Челюсть у меня отвисла. Если бы мы встретились за завтраком в отеле! Но здесь – на грязной обочине пыльного переулка… Я достал телефон, собираясь узнать имя собеседницы и погуглить его на досуге. Но леди как-то по-своему истолковала этот жест и не дала мне раскрыть рта.
– Сэр, я не для продажи, – заявила она. – До свидания.
Это было сказано так гордо и категорично, что дальнейшие расспросы выглядели бы назойливым хамством. Я молча поклонился и пошёл вверх по улице, бормоча под нос «вот так попил чайку!».
– В Индии многие заново придумывают себя, – прокомментировал историю буддист Миша из Праги, посасывая сиккимское пиво «Хит».
Дело было в Бихаре, индийском штате, который знаменит беспредельной коррупцией, бандитизмом на дорогах и огромной ступой Махабодхи. Каждый год, в декабре, практикующие Ваджраяну собираются здесь для коллективных медитаций и религиозного фанатизма. Многие совершают кору, простираясь на земле во весь рост.
Кора – это обход ступы посолонь. Двигаясь по часовой стрелке, принято желать счастья всем живым существам. Ну и себя не забывать. Буддисты давно поняли, что земные дороги не ведут в нирвану, поэтому лучше всего ходить по кругу в правильном месте. В идеале каждую ступу надо обойти 108 раз, по числу бусинок в чётках, но до идеала нам далеко. Особенно по утрам.

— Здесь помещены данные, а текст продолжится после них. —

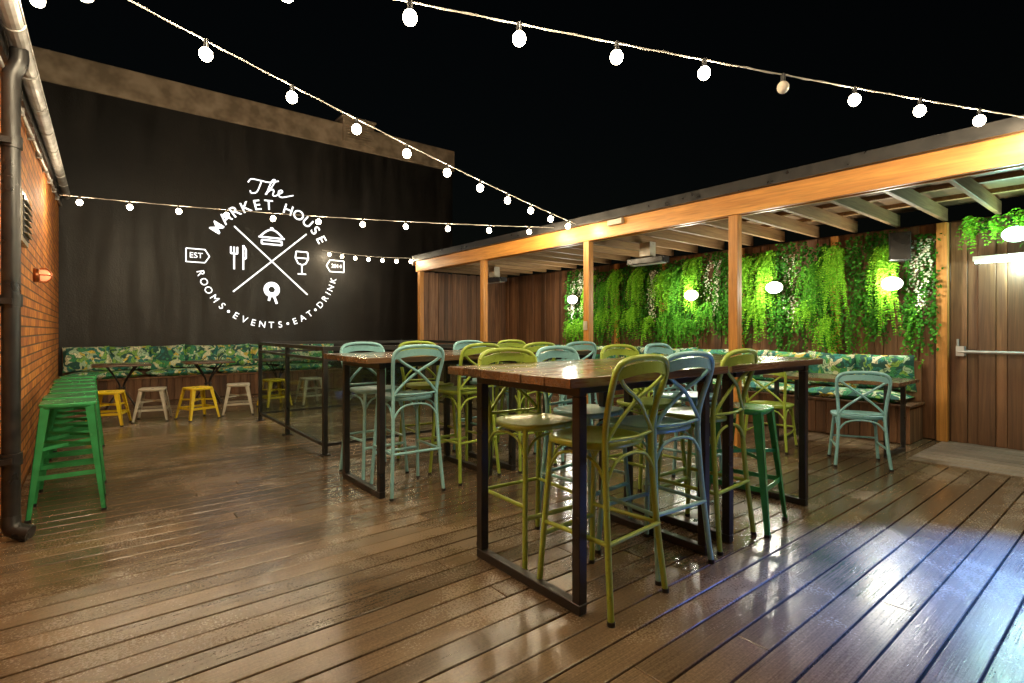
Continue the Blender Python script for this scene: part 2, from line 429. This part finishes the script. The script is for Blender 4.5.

Махабодхи означает «Великое просветление». И сама ступа велика – пятьдесят с лишним метров в высоту. Вокруг неё можно делать малую кору – 180 шагов или большую – 500 метров. Я выбрал малую, прикинув, что у меня нет никаких шансов пройти сорок четыре километра за день. А 180 шагов (108 кругов ≈ двенадцать километров), может быть, и получится.
Приложился лбом к отпечатку ступней Будды Шакьямуни, сидевшего тут 2500 лет назад, и пошёл.
Мраморный пол ласково холодит ноги. Приятное декабрьское утро, +25 градусов в тени фикуса Религиозного, растущего у западной стороны ступы.
Говорят, если совершить полную кору, сбудутся все пожелания. Но вот вопрос – что пожелать? Как-то пошло клянчить под деревом просветления мешок денег и «Мерседес». Об этом, кстати, есть буддистский анекдот: подходит к ламе бизнесмен и просит дать мантру финансового процветания. Лама, не задумываясь, произносит: «Ом мани, мани, мани, махамани, кам ту ми фастли сун!»